Discutant alors le choix d’un prince allemand, il ne s’y montra pas moins défavorable, parce qu’un semblable empereur, faible et désobéi, serait hors d’état de conduire, de pacifier, de défendre l’Allemagne, et d’y rétablir l’unité religieuse compromise. Restait le roi catholique. L’archevêque convint que, s’il était élu, les affaires de l’Allemagne paraîtraient exposées à souffrir de son éloignement, et ses libertés à être menacées par sa puissance. Il ajouta toutefois que, lorsqu’il considérait l’origine allemande de ce prince, les états qu’il possédait dans l’empire, les heureuses et grandes qualités dont il était doué, les ressources considérables qu’il mettrait au service de l’Allemagne et de toute la république chrétienne, les sages précautions à l’aide desquelles on pourrait éviter les dangers de son autorité, nul autre ne lui semblait plus digne de recevoir la couronne impériale[1].

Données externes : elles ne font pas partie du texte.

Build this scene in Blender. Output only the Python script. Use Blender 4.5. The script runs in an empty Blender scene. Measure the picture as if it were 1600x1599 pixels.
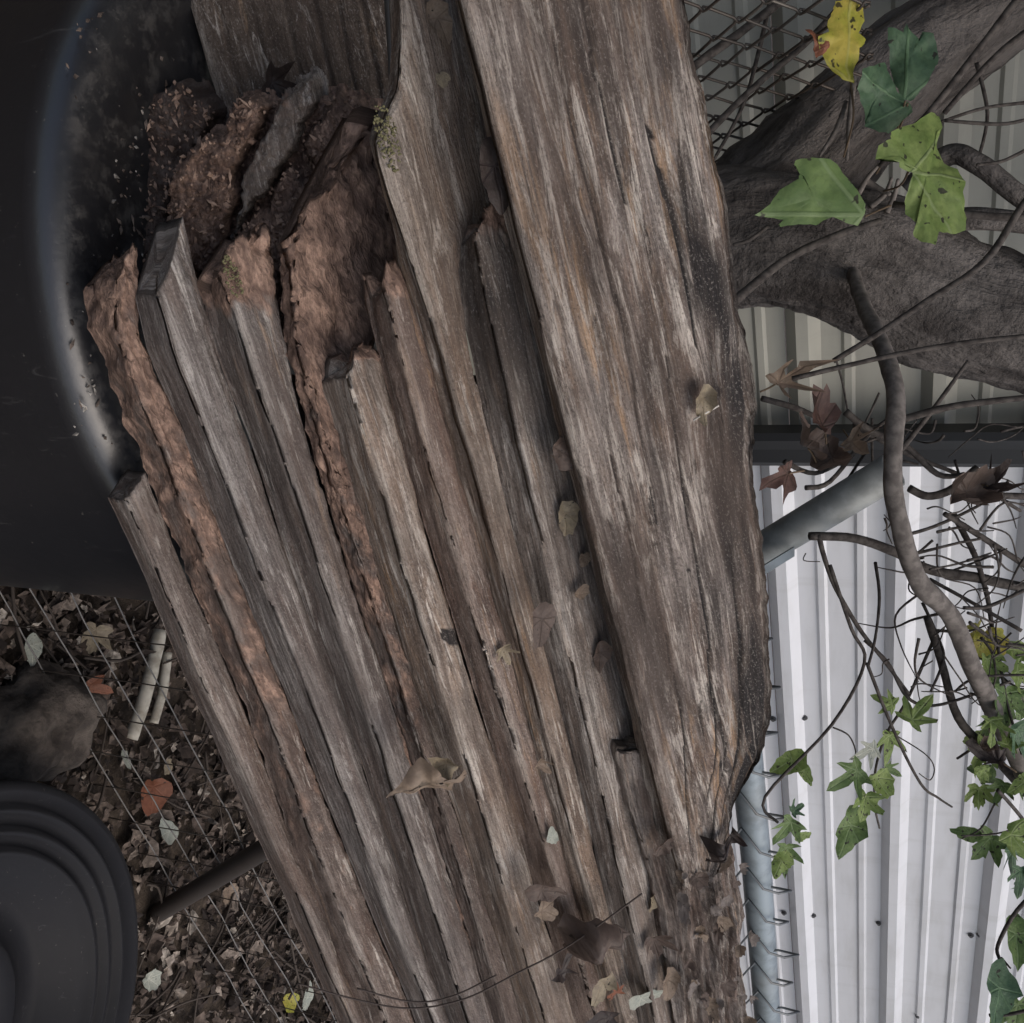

Ce discours produisit beaucoup d’effet sur les électeurs, qui désirèrent néanmoins entendre l’archevêque de Trêves. Celui-ci, s’étonnant de voir l’archevêque de Mayence préférer le roi catholique au roi très chrétien, dit que la bulle d’or ne les autorisait pas plus à élire un Espagnol qu’un Français, et que, si l’on jugeait le premier capable d’être élu parce qu’il possédait des provinces de l’empire, le second ne l’était pas moins comme possédant la Lombardie et le royaume d’Arles, qu’il fallait donc rechercher lequel des deux leur convenait le mieux. Il soutint alors qu’en choisissant le roi très chrétien et en l’obligeant à ne point attaquer Naples ni la Flandre, ce prince entreprendrait infailliblement de chasser les Turcs de la Hongrie pour protéger l’Allemagne, qui était l’avenue et le rempart de son royaume, tandis que, si l’on nommait le roi catholique, on pouvait être certain que la guerre éclaterait dans les Pays-Bas et en Italie, — que le roi Charles s’efforcerait d’enlever Milan à François Ier, pour l’annexer à ses états, et que, durant cette lutte des deux plus puissans princes de la chrétienté, les Turcs envahiraient la Hongrie sans résistance. Il insista fortement sur le mérite éprouvé et la valeur connue de François Ier, qu’il opposa à la jeunesse inexpérimentée de son compétiteur, sur le naturel facile des Français et la dureté orgueilleuse des Espagnols. Puis il conclut en disant qu’à choisir un étranger, le

  1. Lettre du cardinal Cajetan à Léon X, en italien, écrite de Francfort le 29 juin. Lettere di Principi, vol. Ier, p. 68 à 70.— Steidau, t. Ier, édit. de Francfort, 1785, p. 66 à 70.